--- Recorded data ---
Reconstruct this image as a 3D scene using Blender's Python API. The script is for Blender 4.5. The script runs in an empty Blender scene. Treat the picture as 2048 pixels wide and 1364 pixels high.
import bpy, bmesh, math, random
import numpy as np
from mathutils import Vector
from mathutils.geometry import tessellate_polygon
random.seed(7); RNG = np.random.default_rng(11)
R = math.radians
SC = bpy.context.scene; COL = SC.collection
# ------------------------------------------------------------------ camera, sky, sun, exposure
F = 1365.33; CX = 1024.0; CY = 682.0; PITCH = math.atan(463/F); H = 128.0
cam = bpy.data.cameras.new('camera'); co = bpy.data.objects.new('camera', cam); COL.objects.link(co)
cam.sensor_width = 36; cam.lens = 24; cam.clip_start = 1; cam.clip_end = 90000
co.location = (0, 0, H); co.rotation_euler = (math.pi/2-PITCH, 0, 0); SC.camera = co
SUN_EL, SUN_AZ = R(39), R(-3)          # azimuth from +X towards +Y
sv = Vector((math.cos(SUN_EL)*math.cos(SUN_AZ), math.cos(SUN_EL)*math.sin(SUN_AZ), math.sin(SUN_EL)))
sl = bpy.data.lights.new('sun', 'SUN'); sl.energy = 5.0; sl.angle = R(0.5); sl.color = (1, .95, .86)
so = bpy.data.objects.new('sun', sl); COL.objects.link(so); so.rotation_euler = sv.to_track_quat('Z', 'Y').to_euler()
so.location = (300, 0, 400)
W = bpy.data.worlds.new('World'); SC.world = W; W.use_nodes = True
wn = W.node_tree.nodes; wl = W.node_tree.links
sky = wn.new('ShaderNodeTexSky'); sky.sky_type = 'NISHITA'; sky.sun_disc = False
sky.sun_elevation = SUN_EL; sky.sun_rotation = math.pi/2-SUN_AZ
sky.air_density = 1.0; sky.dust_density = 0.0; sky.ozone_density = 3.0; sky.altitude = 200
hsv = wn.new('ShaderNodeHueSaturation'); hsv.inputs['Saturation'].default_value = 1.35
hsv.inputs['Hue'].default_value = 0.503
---
Exercise: Identify the lines above with the word "scene". Copy them.

Solution:
Reconstruct this image as a 3D scene using Blender's Python API. The script is for Blender 4.5. The script runs in an empty Blender scene. Treat the picture as 2048 pixels wide and 1364 pixels high.
SC = bpy.context.scene; COL = SC.collection